# start of Data in this exercise

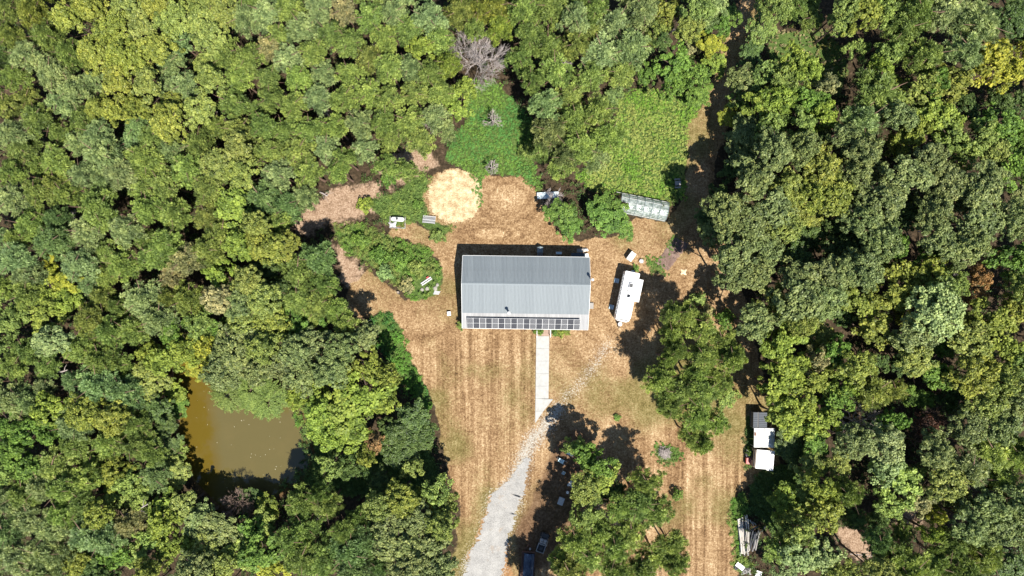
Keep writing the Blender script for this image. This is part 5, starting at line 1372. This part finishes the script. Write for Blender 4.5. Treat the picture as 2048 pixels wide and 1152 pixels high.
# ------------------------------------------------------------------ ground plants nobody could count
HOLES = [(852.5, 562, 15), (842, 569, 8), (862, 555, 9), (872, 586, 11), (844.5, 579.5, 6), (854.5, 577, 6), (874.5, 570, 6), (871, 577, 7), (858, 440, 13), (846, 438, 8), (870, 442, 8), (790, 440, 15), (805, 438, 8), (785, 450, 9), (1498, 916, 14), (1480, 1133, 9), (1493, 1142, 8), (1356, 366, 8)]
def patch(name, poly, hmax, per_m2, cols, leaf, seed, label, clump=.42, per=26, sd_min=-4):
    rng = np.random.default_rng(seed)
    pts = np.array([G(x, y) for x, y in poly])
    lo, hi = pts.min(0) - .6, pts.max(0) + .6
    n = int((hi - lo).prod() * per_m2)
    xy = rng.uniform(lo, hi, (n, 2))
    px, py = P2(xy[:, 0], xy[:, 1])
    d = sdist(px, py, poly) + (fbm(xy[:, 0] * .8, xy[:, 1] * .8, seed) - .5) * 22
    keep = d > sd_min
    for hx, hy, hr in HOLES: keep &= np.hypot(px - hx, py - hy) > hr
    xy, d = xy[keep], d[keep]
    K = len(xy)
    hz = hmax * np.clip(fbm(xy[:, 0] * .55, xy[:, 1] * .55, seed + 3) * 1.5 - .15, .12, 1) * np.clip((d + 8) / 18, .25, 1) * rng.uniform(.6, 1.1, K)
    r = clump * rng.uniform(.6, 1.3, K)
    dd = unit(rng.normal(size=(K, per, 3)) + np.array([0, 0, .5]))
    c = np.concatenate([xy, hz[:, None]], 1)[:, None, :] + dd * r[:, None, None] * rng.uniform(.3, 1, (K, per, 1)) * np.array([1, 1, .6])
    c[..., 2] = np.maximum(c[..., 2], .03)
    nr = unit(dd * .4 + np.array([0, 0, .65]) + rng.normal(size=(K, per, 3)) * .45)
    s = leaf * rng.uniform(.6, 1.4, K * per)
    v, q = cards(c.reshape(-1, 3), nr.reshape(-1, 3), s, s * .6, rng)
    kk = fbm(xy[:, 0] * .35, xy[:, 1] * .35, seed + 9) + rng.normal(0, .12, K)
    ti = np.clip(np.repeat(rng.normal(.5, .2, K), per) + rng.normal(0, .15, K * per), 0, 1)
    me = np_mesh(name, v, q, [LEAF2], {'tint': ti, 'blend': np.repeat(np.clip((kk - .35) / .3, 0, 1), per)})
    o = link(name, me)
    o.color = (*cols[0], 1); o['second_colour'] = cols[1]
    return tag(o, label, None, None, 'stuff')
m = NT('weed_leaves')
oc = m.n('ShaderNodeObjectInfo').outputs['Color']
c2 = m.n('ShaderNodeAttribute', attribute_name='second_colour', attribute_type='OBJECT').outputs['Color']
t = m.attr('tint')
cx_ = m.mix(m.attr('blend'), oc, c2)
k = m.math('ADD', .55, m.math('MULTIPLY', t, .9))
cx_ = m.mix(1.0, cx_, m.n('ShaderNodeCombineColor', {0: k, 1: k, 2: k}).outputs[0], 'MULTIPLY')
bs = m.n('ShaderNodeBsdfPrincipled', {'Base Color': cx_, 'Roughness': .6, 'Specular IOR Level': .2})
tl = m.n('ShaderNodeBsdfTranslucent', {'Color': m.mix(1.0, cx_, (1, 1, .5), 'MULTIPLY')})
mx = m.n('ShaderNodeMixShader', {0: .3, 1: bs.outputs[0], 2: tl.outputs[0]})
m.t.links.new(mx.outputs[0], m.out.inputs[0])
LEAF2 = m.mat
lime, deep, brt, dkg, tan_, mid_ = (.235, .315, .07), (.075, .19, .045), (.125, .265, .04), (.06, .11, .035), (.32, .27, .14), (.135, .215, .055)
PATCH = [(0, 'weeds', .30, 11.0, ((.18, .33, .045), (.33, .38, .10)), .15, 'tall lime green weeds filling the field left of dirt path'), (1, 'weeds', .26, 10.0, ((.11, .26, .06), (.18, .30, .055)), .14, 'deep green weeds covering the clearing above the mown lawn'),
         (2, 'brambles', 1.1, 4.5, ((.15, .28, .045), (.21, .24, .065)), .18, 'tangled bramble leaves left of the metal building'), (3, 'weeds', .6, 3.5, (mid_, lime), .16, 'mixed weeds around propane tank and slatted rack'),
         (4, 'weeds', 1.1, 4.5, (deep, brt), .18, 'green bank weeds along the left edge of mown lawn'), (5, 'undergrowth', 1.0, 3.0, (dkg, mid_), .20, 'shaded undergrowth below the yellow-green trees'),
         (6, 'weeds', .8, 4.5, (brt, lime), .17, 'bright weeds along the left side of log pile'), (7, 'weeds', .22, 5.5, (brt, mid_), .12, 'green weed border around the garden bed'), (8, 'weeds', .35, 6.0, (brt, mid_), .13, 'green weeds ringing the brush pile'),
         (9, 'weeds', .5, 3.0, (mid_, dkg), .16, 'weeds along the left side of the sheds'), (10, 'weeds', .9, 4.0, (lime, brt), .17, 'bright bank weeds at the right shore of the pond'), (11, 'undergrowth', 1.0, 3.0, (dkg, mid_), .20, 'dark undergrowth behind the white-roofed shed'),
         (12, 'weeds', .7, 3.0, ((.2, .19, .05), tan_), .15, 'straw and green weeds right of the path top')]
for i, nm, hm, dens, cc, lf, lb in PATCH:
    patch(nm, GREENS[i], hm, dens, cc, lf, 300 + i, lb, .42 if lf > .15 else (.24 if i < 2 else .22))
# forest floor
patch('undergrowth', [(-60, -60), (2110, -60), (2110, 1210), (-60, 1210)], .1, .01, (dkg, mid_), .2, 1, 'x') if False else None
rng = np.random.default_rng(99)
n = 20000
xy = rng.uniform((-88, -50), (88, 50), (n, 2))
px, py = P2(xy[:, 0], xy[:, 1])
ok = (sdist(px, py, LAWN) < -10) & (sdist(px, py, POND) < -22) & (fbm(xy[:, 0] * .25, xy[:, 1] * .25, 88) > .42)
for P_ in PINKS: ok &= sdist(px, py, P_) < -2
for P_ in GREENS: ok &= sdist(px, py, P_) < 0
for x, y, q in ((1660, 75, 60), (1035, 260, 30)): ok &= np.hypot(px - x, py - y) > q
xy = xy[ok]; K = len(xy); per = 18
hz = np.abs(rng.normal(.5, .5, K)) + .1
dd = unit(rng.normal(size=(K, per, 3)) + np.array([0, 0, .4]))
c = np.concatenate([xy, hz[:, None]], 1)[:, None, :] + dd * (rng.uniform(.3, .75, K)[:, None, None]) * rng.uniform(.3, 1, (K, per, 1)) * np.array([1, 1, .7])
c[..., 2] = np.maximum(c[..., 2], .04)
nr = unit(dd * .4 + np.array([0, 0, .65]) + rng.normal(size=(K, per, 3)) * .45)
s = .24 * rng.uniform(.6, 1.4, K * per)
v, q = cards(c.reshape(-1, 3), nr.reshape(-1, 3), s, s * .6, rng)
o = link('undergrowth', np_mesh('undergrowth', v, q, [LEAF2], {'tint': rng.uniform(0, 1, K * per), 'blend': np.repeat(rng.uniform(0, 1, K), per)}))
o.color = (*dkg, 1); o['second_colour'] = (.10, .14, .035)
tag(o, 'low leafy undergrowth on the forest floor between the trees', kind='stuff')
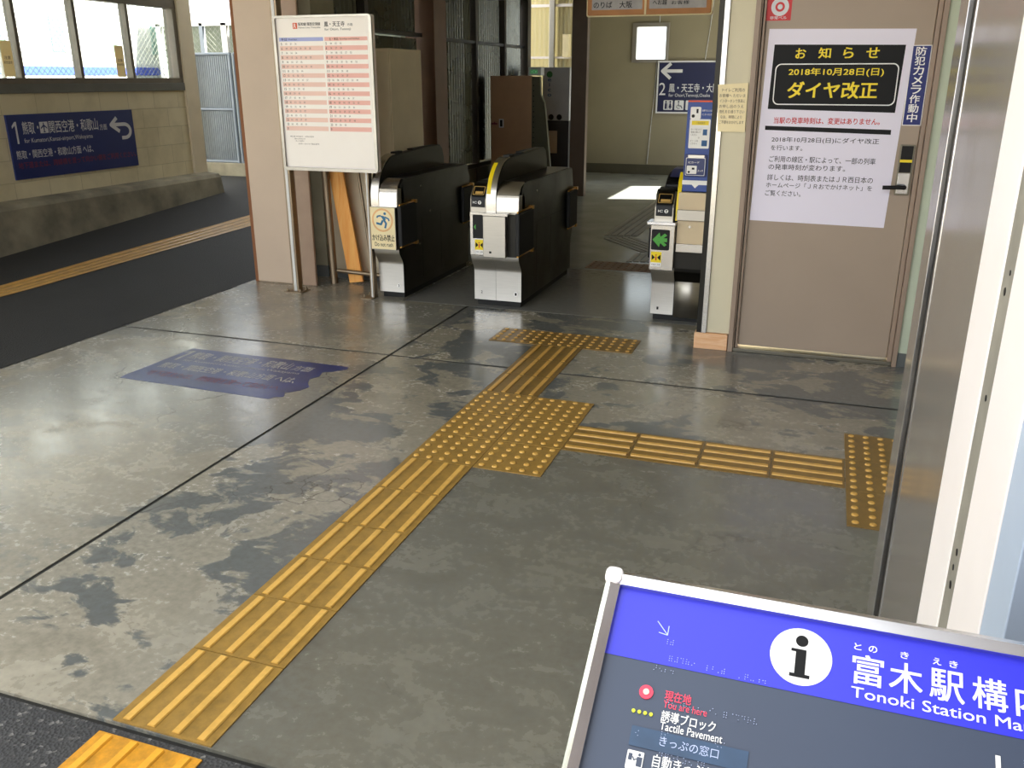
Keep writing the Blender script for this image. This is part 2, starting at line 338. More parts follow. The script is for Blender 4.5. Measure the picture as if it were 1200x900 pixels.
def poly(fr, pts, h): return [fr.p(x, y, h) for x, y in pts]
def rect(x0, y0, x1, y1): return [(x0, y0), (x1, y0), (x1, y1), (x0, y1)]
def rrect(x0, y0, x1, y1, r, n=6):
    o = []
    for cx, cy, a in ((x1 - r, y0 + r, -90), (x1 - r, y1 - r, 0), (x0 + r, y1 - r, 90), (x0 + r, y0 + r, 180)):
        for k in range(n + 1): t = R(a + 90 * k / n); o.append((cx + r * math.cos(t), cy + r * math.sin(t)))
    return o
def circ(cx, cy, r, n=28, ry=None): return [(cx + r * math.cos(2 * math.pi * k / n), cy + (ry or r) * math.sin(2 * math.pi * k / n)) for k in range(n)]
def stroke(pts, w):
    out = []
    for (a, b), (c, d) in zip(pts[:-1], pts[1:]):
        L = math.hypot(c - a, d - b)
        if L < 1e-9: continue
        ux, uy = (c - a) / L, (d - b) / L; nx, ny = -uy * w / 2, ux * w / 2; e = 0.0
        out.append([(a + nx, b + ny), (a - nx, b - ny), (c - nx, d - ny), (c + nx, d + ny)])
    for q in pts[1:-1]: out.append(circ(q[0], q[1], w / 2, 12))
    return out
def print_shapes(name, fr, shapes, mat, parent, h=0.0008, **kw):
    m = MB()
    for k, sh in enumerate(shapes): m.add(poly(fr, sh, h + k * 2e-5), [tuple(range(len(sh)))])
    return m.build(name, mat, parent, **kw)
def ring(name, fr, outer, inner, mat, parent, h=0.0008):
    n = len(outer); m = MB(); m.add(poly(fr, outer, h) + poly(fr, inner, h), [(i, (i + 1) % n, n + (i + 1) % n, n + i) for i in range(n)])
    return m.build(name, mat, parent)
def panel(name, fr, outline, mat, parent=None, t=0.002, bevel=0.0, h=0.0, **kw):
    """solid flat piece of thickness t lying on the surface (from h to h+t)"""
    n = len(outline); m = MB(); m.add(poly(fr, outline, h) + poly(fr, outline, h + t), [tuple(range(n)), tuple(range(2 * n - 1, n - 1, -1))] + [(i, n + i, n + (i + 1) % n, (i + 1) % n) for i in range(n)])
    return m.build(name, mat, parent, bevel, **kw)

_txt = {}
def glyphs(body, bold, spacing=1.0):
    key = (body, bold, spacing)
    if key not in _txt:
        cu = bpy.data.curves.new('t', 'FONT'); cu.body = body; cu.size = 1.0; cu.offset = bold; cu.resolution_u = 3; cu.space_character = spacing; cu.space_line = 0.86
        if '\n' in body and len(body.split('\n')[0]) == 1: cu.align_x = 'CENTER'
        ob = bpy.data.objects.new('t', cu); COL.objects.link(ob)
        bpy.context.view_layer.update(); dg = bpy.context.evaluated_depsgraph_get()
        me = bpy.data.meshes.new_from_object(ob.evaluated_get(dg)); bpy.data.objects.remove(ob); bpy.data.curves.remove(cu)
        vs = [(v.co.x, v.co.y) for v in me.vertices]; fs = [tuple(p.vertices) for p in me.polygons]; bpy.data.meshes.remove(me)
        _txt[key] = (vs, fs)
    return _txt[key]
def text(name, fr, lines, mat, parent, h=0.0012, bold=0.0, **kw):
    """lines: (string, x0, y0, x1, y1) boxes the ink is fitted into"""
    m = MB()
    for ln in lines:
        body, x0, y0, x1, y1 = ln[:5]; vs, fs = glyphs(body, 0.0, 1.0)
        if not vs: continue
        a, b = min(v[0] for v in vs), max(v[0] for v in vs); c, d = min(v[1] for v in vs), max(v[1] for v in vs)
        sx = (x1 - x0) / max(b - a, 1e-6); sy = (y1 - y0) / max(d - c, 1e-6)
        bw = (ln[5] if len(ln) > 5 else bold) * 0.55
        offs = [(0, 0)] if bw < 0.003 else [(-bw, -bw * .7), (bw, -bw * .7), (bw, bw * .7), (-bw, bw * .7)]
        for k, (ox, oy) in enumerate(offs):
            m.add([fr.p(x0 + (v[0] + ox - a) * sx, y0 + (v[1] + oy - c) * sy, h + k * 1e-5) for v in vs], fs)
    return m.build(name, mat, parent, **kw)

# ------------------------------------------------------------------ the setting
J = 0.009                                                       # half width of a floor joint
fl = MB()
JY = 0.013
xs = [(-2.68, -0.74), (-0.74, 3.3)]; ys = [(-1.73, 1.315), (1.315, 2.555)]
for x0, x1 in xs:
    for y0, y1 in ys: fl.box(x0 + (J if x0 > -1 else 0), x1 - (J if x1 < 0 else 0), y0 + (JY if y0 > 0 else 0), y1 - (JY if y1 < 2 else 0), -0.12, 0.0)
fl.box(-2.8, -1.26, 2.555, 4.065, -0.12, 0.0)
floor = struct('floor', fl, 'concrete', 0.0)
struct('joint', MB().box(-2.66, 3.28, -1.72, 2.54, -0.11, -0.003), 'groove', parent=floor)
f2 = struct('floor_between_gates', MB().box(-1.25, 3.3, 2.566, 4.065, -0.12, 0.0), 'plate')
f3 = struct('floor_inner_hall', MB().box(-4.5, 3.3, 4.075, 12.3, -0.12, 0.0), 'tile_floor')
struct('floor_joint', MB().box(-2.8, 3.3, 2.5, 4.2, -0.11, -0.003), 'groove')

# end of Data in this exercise

Given problem:
Begin with the line containing "lime, deep, brt, dkg, tan_, mid_", end with the line containing "(6, 'weeds', .8, 4.5, (brt, lime), .17, 'bright", and transcribe exactly every line in that span, with nothing added.

Response below:
lime, deep, brt, dkg, tan_, mid_ = (.235, .315, .07), (.075, .19, .045), (.125, .265, .04), (.06, .11, .035), (.32, .27, .14), (.135, .215, .055)
PATCH = [(0, 'weeds', .30, 11.0, ((.18, .33, .045), (.33, .38, .10)), .15, 'tall lime green weeds filling the field left of dirt path'), (1, 'weeds', .26, 10.0, ((.11, .26, .06), (.18, .30, .055)), .14, 'deep green weeds covering the clearing above the mown lawn'),
         (2, 'brambles', 1.1, 4.5, ((.15, .28, .045), (.21, .24, .065)), .18, 'tangled bramble leaves left of the metal building'), (3, 'weeds', .6, 3.5, (mid_, lime), .16, 'mixed weeds around propane tank and slatted rack'),
         (4, 'weeds', 1.1, 4.5, (deep, brt), .18, 'green bank weeds along the left edge of mown lawn'), (5, 'undergrowth', 1.0, 3.0, (dkg, mid_), .20, 'shaded undergrowth below the yellow-green trees'),
         (6, 'weeds', .8, 4.5, (brt, lime), .17, 'bright weeds along the left side of log pile'), (7, 'weeds', .22, 5.5, (brt, mid_), .12, 'green weed border around the garden bed'), (8, 'weeds', .35, 6.0, (brt, mid_), .13, 'green weeds ringing the brush pile'),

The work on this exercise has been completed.